One of my darkest entries, I'd have to admit. But hey, everything happens at least once.



I do have funny thoughts, it has to be said. I can go from point A all the way to Z even without any link on how I got there. And that, it has been on my mind for a while now, but it's something I'd love to share.

It's been mentioned here many times by me, on how much I've changed, and how my outlook of things have changed, and how I've begin to approach situations I face everyday. No doubt we all change, we are who we are, and I'm glad I've changed in ways I would be proud of.

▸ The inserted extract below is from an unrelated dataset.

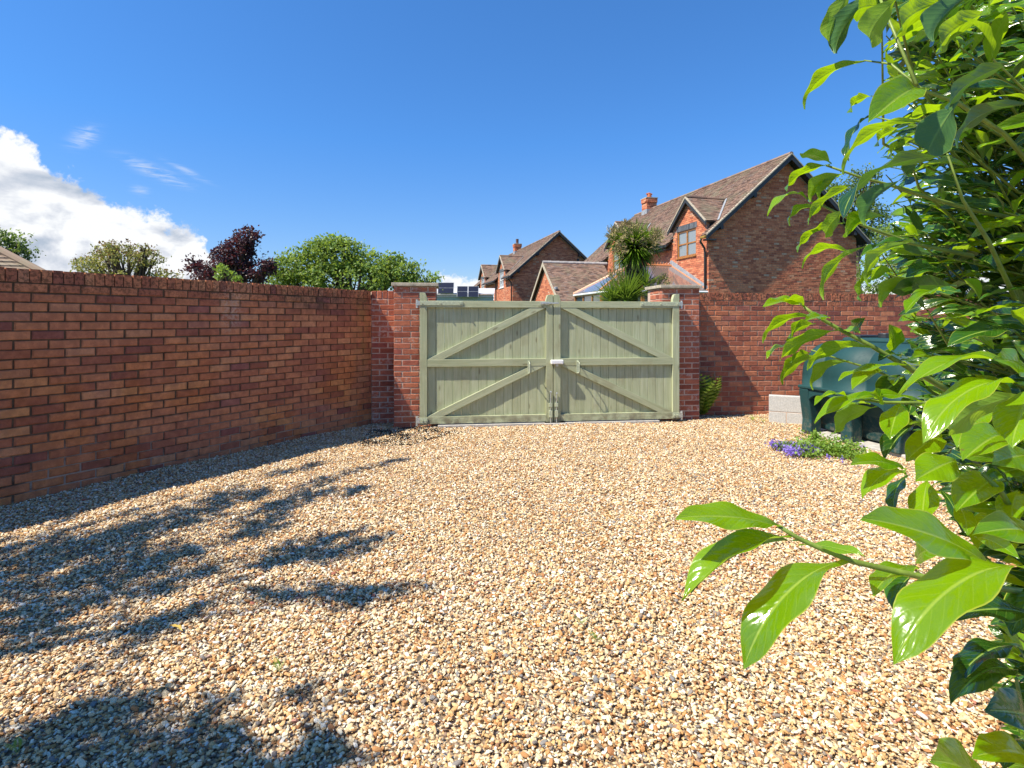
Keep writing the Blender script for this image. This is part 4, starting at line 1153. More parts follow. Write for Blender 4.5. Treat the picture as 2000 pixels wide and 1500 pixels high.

I think the word appreciation gets mentioned a lot around me, be it by me or others. And I think that's the biggest of all changes I've had. I've began to appreciate the things that not too long ago I would have overlooked. The finer detail, the fine imprints, the watermarks. Not too long ago I had this thought that only good roles in movies deserved awards. You could have seen how baffled I was at that time when I saw someone being rewarded for a brilliant display of villain-ism. The lesson here? Even the bad guys get rewarded too Ravin.

I guess this would be the perfect explanation for my title. And this would be the perfect example on how, I go from point A to Z without any coherent links whatsoever.

Just a thought I had to myself while having a quiet moment. This was when I wanted some peace knowing at the back of my mind I'd be writing here a few minutes later.

Not everything in my life needs to be chronicled here.